Summary
February 2026 economic updates included the Union Budget 2026–27 targeting a 4.3% fiscal deficit with strong capex push and healthcare focus. GDP base year shifted to 2022–23 for better data accuracy. Reserve Bank of India maintained repo rate at 5.25%, while PMI signaled robust manufacturing growth.
Detailed Analysis
1. Union Budget 2026-27 (Presented Feb 1)
The first budget prepared in "Kartavya Bhawan" introduced a new governance philosophy based on Three Kartavyas (Duties): Accelerating Growth, Building Capacity, and Inclusive Development.
Mains Dimensions: Fiscal Strategy
- Fiscal Consolidation: The budget targeted a fiscal deficit of 4.3% of GDP for FY27 (down from 4.4% in FY26), signaling a steady path toward the 4% target.
- Capex-Led Growth: Capital expenditure was increased to ₹12.2 lakh crore (approx. 3.1% of GDP).
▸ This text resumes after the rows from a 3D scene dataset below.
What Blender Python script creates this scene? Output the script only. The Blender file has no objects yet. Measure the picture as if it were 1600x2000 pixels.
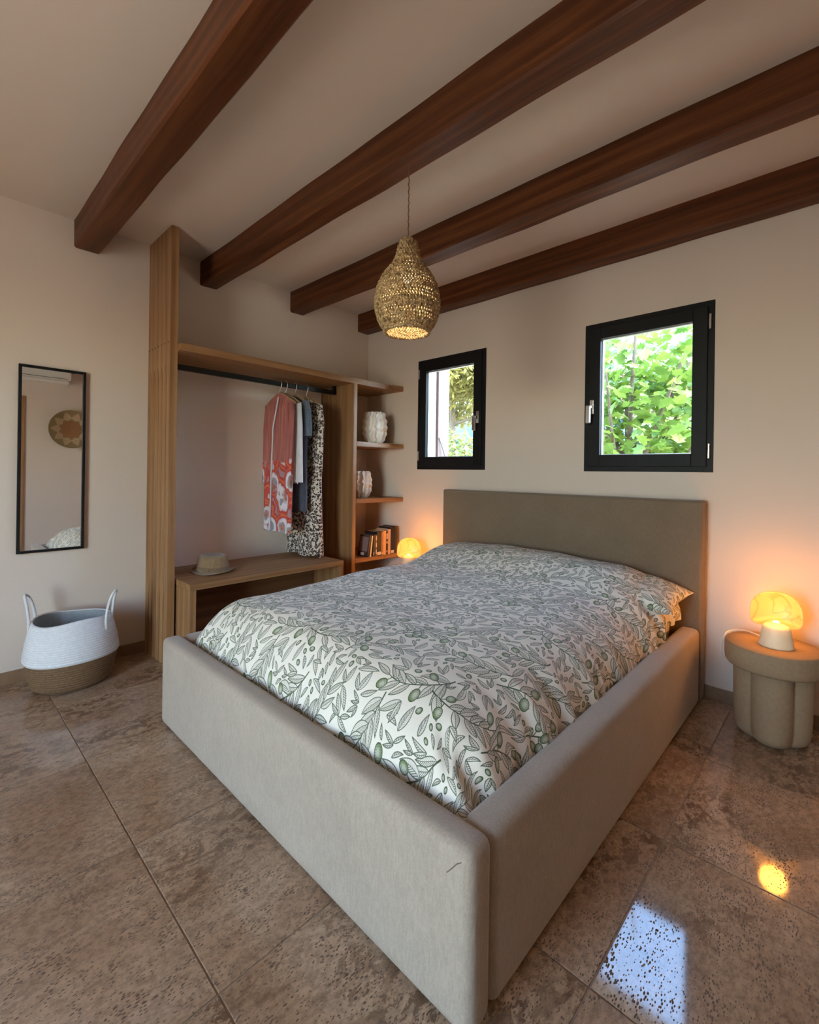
import bpy, bmesh, math, random
import numpy as np
from mathutils import Vector, Matrix
random.seed(7)
rng = np.random.default_rng(11)
PI = math.pi
SC = bpy.context.scene
COL = SC.collection

# ------------------------------------------------------------------ camera
FPX, CX, CY = 906.0, 804.7, 922.5
yaw, rl = math.radians(43.293), math.radians(0.793)
fw = Vector((-math.sin(yaw), math.cos(yaw), 0))
r0 = Vector((math.cos(yaw), math.sin(yaw), 0)); u0 = Vector((0, 0, 1))
ri = r0*math.cos(rl)+u0*math.sin(rl); up = u0*math.cos(rl)-r0*math.sin(rl)
cd = bpy.data.cameras.new('camera'); cam = bpy.data.objects.new('camera', cd); COL.objects.link(cam)
cd.sensor_fit = 'HORIZONTAL'; cd.sensor_width = 36.0; cd.lens = FPX/1600*36
cd.shift_x = (800-CX)/1600; cd.shift_y = -(1000-CY)/1600
cd.clip_start = 0.02; cd.clip_end = 300
M = Matrix(((ri.x, up.x, -fw.x, 0), (ri.y, up.y, -fw.y, 0), (ri.z, up.z, -fw.z, 1.19), (0, 0, 0, 1)))
cam.matrix_world = M
SC.camera = cam

# ------------------------------------------------------------------ sky, sun, exposure
W = bpy.data.worlds.new('sky'); SC.world = W; W.use_nodes = True
nt = W.node_tree; nt.nodes.clear()
sky = nt.nodes.new('ShaderNodeTexSky'); sky.sky_type = 'NISHITA'; sky.sun_disc = False
sky.sun_elevation = math.radians(42); sky.sun_rotation = math.radians(80); sky.air_density = 1.0; sky.dust_density = 0.6; sky.ozone_density = 1.6
bg = nt.nodes.new('ShaderNodeBackground'); bg.inputs[1].default_value = 5.2
wo = nt.nodes.new('ShaderNodeOutputWorld')
nt.links.new(sky.outputs[0], bg.inputs[0]); nt.links.new(bg.outputs[0], wo.inputs[0])
sd = bpy.data.lights.new('sun', 'SUN'); sd.energy = 10.5; sd.angle = math.radians(0.6); sd.color = (1.0, 0.93, 0.80)
so = bpy.data.objects.new('sun', sd); COL.objects.link(so)
so.rotation_euler = Vector((0.6, -0.55, 1.3)).to_track_quat('Z', 'Y').to_euler()
so.location = (8, 1, 8)

def area(name, loc, direction, sx, sy, power, color, portal=False):
    d = bpy.data.lights.new(name, 'AREA'); d.shape = 'RECTANGLE'; d.size = sx; d.size_y = sy; d.energy = power; d.color = color
    if portal: d.cycles.is_portal = True
    o = bpy.data.objects.new(name, d); COL.objects.link(o); o.location = loc
    o.rotation_euler = Vector(direction).to_track_quat('-Z', 'Y').to_euler()
    o.visible_glossy = True
    return o
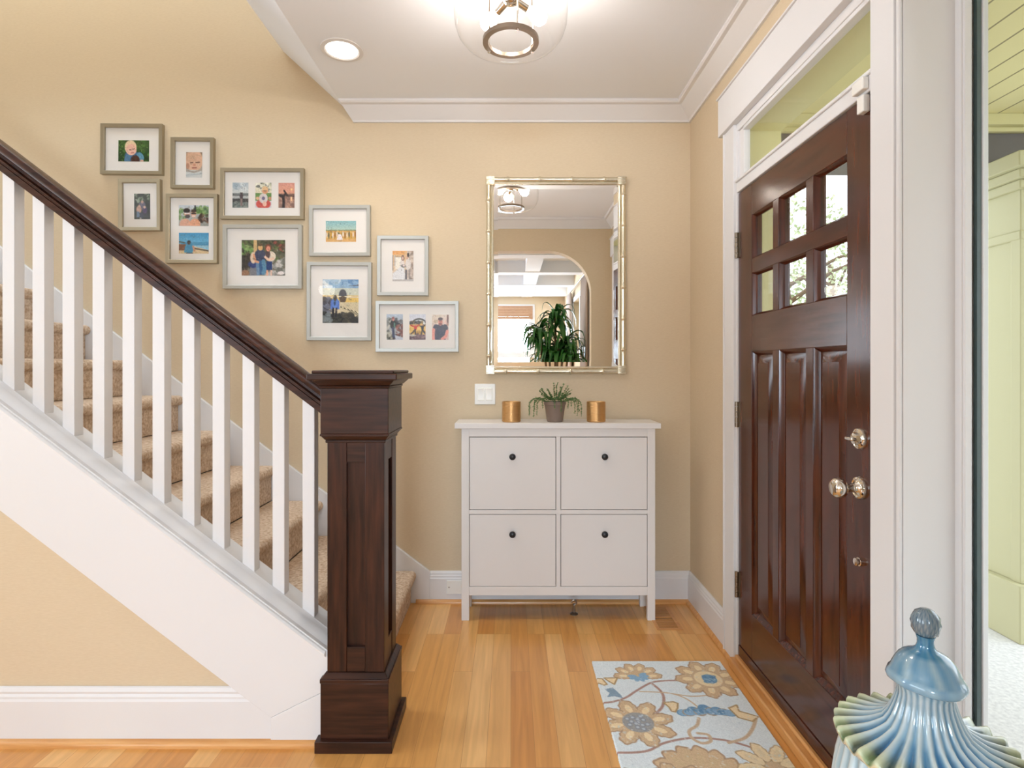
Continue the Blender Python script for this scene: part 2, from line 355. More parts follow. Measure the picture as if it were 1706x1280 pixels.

When combined with grants-in-aid to states, the "Effective Capital Expenditure" stands at a massive ₹17.1 lakh crore.
- Manufacturing Push (Biopharma SHAKTI): A new ₹10,000 crore scheme was launched to scale manufacturing in strategic sectors, focusing on healthcare technology and innovation.
- Human Capital: Plans to train 1 lakh allied health professionals and 1.5 lakh caregivers annually to position India as a global healthcare hub.
Prelims Pointers
- Total Expenditure: ₹53.5 lakh crore.
- Fiscal Deficit Target: 4.3% (FY27).
- Debt-to-GDP Goal: 50% by 2030-31 (currently ~55.6%).
- New Income Tax Act: Announced to be effective from April 2026 to simplify compliance.
2. Statistical Milestone: New GDP Base Year (2022-23)
In late February, the government officially transitioned the GDP base year from 2011-12 to 2022-23.
Mains Dimensions: Data Modernization
- Improved Granularity: The new series better reflects the digital economy, e-commerce, and the formalization of the economy post-GST.
- Methodological Shift: Moves from a proxy-based approach to using actual GST data and MCA-21 records for more accurate corporate value addition measurement.
- Revised Growth Rates:
- FY26 (Second Advance Estimates): Real GDP growth was revised upward to 7.6% (from 7.4%).
- FY25: Revised upward to 7.1%.
- FY24: Revised downward to 7.2% (from 9.2% under the old series).
Prelims Pointers
- Current Base Year: 2022-23.
- Nodal Agency: National Statistical Office (NSO) under MoSPI.
- Real GDP FY26: 7.6%.
3. Monetary Policy & Industry Trends
A. RBI Monetary Policy (Feb 6, 2026)
- Stance: Maintained a "Neutral" stance, keeping the Repo Rate unchanged at 5.25%.
- MSME Support: Doubled the limit for collateral-free loans from ₹10 lakh to ₹20 lakh for Micro and Small Enterprises (MSEs).
- Consumer Protection: Introduced new rules for digital fraud compensation and a system to stop the "wrong sale" of financial products.
B. Manufacturing Performance (PMI)
- February PMI: Rose to a four-month high of 56.9 (up from 55.4 in January).
- Insight: Driven by strong domestic demand and factory output, though export order growth slowed to a 17-month low.